Teacher Lee Briggs on technology in today's classroom. Brought to you by Weekly Reader.

For the last two weeks, our students have been working hard on a great project. They have just ended a unit on mechanical advantage and simple machines. Specifically, the students were to document the engineering and math that goes into moving really heavy things.

Rather than give the students a test, my colleague Mr. Schiller had the students create a business plan. The mission statement of this business? Simply put: no job is too big.

Each group of students picked an object that is normally too big to move. Good examples were icebergs (for instant lakes), whales, monster-trucks, redwoods, and dinosaurs.

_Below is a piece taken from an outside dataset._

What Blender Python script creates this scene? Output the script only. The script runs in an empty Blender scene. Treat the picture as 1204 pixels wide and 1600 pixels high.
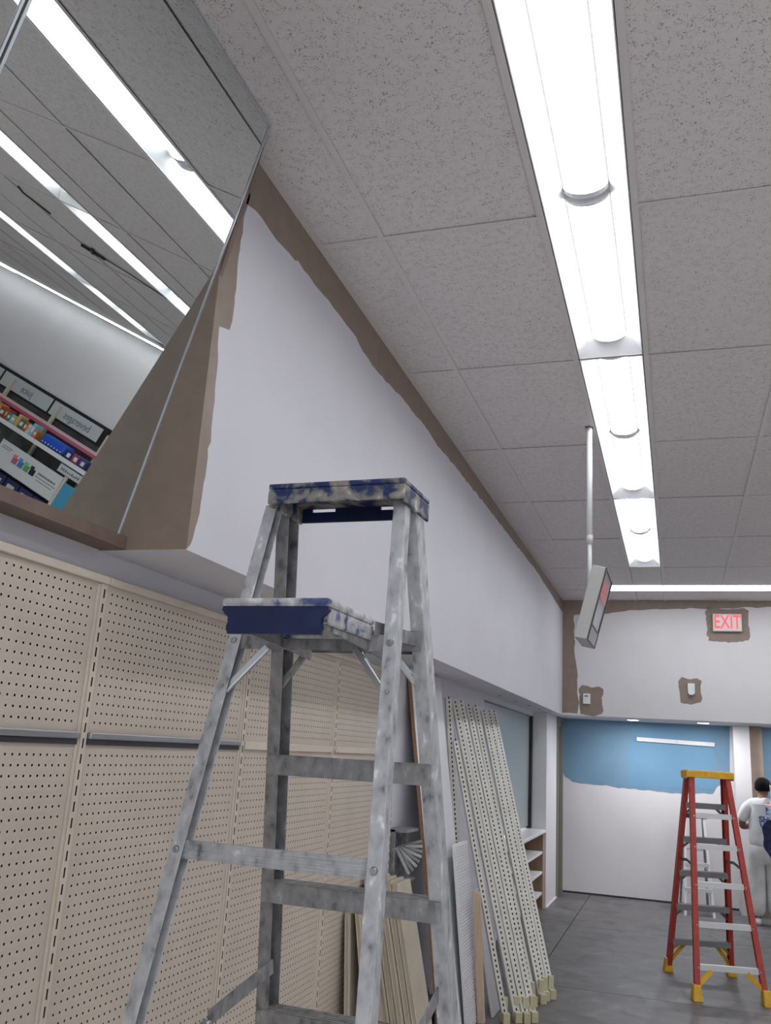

As the tech teacher, my job was to see that students produced a brochure. Inevitably, these sorts of projects always devolve into one student in the group doing all the work. I don’t like this, and so I split the project up into parts and assigned each student a portion of the assignment to work on. Later on, all of the portions get pieced together. Cooperation is a skill often reinforced in other parts of the school, but often left out of computers, which are often seen as single-user tools.

Sure, computers are great tools of publishing. More can be done with a desktop computer now than a print company or professional advertising firm 10 years ago.  But more importantly, in this day and age of cloud computing and collaboration spanning the globe, it’s also important to teach our students how to work together online—to cooperate, as they do on the playground, to produce a product.

There are lots of great ways for students to work together online. A few of my favorites are:

wikispaces– A great site for creating a public page where students can collaborate and make their very own wiki. It’s a fantastic place for highlighting a science fair project, history reports, and literature circles.

sync.in– Another fantastic site; with a single click a word processor opens up, complete with a link. Share that link with as many people as you want for instant, real-time group writing. Great for reports, newsletters, and anything else where you want many students working on the same document.

Google Documents– By far my favorite and the most versatile of the bunch. Google Documents lets students work on the same spreadsheet, presentation, or text document. There are multiple ways to share, save, and publish these documents and multiple levels of control. The applications are limitless and it works with everything. If something should happen to it, I don’t know what I would do.